The noninverting terminal is NOT at zero volts. Do a KVL there and you will find that the voltage there (and thus at the inverting terminal as well) is equal to 2*V. Then do a KVL at the inverting terminal and you will find that the gain is, indeed, 6.

Welcome to PF.

Which circuit are you referring to? The schematic in the OP (original post, post #1) has the + input for the opamp hard-tied to ground, no? If it's a hard tie to ground, it doesn't matter what else you connect to that node...

 

[boo]

Of course you're right.

 

[boo]

OK, so here's why I still think that the non-inverting terminal has voltage = 2*V and not zero. I assume that this problem assumes IDEAL voltage sources. Now by placing that ground at the end of those 3 parallel voltages sources (hanging off the non-inverting terminal) you have effectively shorted them out. You have made the voltage on the "positive" end of that circuit equal to the "negative" end with both at ground potential.

Now the problem here is that you cannot short out an ideal voltage source. By definition an ideal voltage source will deliver ANY current to maintain the stipulated voltage. Thus KCL at the non-inverting terminal will still show 2*V volts (and thus the output voltage 6*V).

Now, in practice 1) no one would wire a circuit like this (unless they were trying to start a fire) and 2) if these voltage sources were wired like this in practice the "batteries" would be current limited and unable to sustain that voltage. They would, indeed, short out and the voltage would drop to zero.

So, I think that what this circuit was supposed to demonstrate is the limitations of the "ideal" voltage source model that our calculations are supposed to be based upon. If you like I can easily post an example of the calculation of a thevenin equivalent circuit which gives the WRONG answer for the thevenin resistance if a parallel voltage source is removed after it is short circuited. Let me know if you would like me to do this.

 

[berkeman]

OK, so here's why I still think that the non-inverting terminal has voltage = 2*V and not zero. I assume that this problem assumes IDEAL voltage sources. Now by placing that ground at the end of those 3 parallel voltages sources (hanging off the non-inverting terminal) you have effectively shorted them out. You have made the voltage on the "positive" end of that circuit equal to the "negative" end with both at ground potential.
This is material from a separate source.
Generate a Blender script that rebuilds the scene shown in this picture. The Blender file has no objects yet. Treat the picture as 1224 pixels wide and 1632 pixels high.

Now the problem here is that you cannot short out an ideal voltage source. By definition an ideal voltage source will deliver ANY current to maintain the stipulated voltage. Thus KCL at the non-inverting terminal will still show 2*V volts (and thus the output voltage 6*V).

No, there is nothing strange going on here, except for the circuit schematic error (or connection error if somebody tried to build this). No power supplies are stressed, no assumptions of ideal opamps, etc. The problem is just that the error keeps those 3 voltage sources from being able to change the voltage of the + opamp input. The current in each of those 3 branches is just $\frac{V_i}{R}$, and those 3 currents are sinked to ground leaving 0V at the + input.

 

[bobob]

The noninverting terminal is NOT at zero volts. Do a KVL there and you will find that the voltage there (and thus at the inverting terminal as well) is equal to 2*V. Then do a KVL at the inverting terminal and you will find that the gain is, indeed, 6.

The non-inverting terminal is at zero volts. The inverting terminal is therefore at zero volts, unless you are given an offset voltage or you assume the opamp will run against the rails and you are given that voltage or some additional information you have not posted. The KVL equations do not give a gain of 6. You have:
$$V_+ = 0$$
$$\frac {(0-V_{-})} {R} + \frac {(V_{out}-V_{-})} {2R} = 0$$
If the opamp is ideal, then $V_{-} = 0V$. In that case, no current flows through R and no current flows through 2R, i.e., $V_{out}=0V$. The only way to get a non-zero answer is if you are given an offset voltage or some non-zero bias current. Personally, I think the figure given is a mistake if the answer of 6V is supposed to be correct. If I were to go measure some random opamp using only the information given in the configuration shown, are telling me that I'll get $6V$ as an output and that I can choose any value at all for R? I'm willing to wager that won't be the case.